Introduction:
On a very bright friday, I don't have any specific hard task in my hands and therefore decided to explore a linkedin learning course. I would like to thank my current employer at the time of writing this blog; IQuanti for availing us the free linkedin learning.
In this post, we are going to review and provide key points from the course about learning python data structures. It is designed and created by Erin allard. Now, let's dive in.
First concept: Abstract data types:
What is abstract data types?
"abstract data types are abstract theoretical computer science concept which defines what type of data a data structure can hold and how can we interact with that data."
In case of creating new abstract data types, we have to therefore define both the data and ways to interact with it. But in the course, we are going to explore stack, queues and other well established structures; for which the formats are already well known.
It is also important to understand that abstract data types, being a concept; is not language specific. And the main point of using these is to understand how to interact with it.
Second concept: How to describe an abstract data type:
There are two main styles:
(1) imperative style (2) functional style
In imperative style we consider the abstract data type or ADT (we will refer to ADT in the rest of this document) to be mutable; i.e. changes can be made to ADT and the ADT can exist in different states on result of applying different operations. Therefore in the imperative style; operations, and their orders matter.
In functional style we consider the ADT to be immutable and therefore different states of it refer to different ADT. Having that, no operations can change an ADT; but can transform one ADT to another; and therefore the orders don't matter as none of the ADT's change actually.
In the course we are following ADT's imperative style.
Now, you may ask, why is the concept of abstract data types necessary and what are the advantages of using such thing?
The answer is that abstraction is a bliss. As long as you know the ADT from user perspective; you can use its allowable operations; handle its different states and you are ok. You don't need to know how or why the operations work; when the states occur in what way inside that abstract data type.
It's quite like using a black box, with few buttons outside which gives you what you want without you being concerned with inner function of the box. Therefore, abstraction is the main advantage in using such structures.
The next thing we explore is the concept of data structures.
What is data structure?
data structure is the realization of an ADT. An ADT is coded into data structure classes, with each of its allowed operations realized as class methods or functions. Data structures help us store and use ADTs in real computer memory.

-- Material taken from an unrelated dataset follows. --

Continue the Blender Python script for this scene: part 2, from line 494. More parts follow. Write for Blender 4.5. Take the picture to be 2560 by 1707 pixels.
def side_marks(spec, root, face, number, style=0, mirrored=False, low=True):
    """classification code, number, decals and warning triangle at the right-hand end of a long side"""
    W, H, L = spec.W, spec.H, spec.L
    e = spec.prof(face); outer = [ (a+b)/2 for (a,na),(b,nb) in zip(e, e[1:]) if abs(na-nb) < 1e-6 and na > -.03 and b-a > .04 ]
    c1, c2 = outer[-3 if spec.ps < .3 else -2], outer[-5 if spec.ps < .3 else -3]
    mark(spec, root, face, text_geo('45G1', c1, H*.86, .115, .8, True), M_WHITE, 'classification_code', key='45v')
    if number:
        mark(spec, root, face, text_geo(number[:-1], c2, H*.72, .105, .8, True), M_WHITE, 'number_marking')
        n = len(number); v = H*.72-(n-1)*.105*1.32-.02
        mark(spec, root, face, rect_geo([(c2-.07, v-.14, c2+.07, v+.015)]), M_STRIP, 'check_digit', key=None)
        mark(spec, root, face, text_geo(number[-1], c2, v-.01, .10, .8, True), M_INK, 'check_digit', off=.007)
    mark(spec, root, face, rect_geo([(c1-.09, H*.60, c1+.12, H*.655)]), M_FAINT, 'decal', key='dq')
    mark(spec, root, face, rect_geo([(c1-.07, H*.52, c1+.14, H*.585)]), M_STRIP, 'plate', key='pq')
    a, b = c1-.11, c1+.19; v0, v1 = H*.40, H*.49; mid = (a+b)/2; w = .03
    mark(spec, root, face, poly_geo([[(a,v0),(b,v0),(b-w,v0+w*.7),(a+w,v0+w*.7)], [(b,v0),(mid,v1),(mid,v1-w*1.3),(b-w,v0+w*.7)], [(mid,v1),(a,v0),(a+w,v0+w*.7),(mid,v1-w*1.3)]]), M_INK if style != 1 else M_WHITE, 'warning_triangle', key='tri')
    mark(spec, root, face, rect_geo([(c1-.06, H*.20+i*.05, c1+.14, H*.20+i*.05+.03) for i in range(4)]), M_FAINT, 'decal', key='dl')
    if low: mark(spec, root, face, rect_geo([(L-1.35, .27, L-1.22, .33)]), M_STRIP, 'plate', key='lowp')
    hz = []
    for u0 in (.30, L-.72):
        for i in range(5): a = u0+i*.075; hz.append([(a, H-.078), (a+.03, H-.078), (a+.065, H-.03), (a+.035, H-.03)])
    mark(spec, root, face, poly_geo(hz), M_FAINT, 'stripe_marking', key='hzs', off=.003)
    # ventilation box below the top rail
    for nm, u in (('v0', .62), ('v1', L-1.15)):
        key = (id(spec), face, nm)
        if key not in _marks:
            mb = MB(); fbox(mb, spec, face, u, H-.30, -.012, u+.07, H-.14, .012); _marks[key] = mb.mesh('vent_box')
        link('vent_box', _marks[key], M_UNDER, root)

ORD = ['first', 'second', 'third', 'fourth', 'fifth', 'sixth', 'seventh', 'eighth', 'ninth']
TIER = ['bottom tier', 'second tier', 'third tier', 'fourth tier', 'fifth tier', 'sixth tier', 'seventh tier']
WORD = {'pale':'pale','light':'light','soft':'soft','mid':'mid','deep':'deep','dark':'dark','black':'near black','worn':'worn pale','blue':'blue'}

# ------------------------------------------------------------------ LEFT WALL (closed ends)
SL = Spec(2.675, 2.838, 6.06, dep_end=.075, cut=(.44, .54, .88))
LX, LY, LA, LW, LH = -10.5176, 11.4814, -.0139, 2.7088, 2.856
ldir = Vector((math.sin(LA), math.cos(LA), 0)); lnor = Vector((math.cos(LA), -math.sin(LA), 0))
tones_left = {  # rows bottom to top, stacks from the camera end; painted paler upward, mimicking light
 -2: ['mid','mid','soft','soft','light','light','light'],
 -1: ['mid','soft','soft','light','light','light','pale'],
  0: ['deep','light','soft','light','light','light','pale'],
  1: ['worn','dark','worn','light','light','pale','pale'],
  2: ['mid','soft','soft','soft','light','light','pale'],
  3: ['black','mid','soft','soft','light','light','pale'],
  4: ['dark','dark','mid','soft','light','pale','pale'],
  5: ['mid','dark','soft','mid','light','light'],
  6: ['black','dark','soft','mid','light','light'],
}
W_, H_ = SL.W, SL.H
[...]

Now that the theoretical mindset is established, we actually get into the course material of creating data structures and working with them.
Part 1: Stacks
Stacks is the first ADT we are going to work with. As it is part of linkedin learning paid content, I will not share the codes and structures she created, but will give an overall idea about it and move on.
Stacks is what we call LIFO structure (last in first out); where we can only access the data from the top of the stack. The name last in, first out refers to the fact that in a stack the element which is inserted last is the first one to come out.
For implementing stack in python, a list is the best item. We actually write the class for stack using a python list, considering its left to be the bottom of the stack and right to be the top of the stack. And for push ( data insertion) we can use append, and for pop (data deletion from top of stack) we can use the pop method for a list. I will not share the code here but you can follow the course slide to get the code.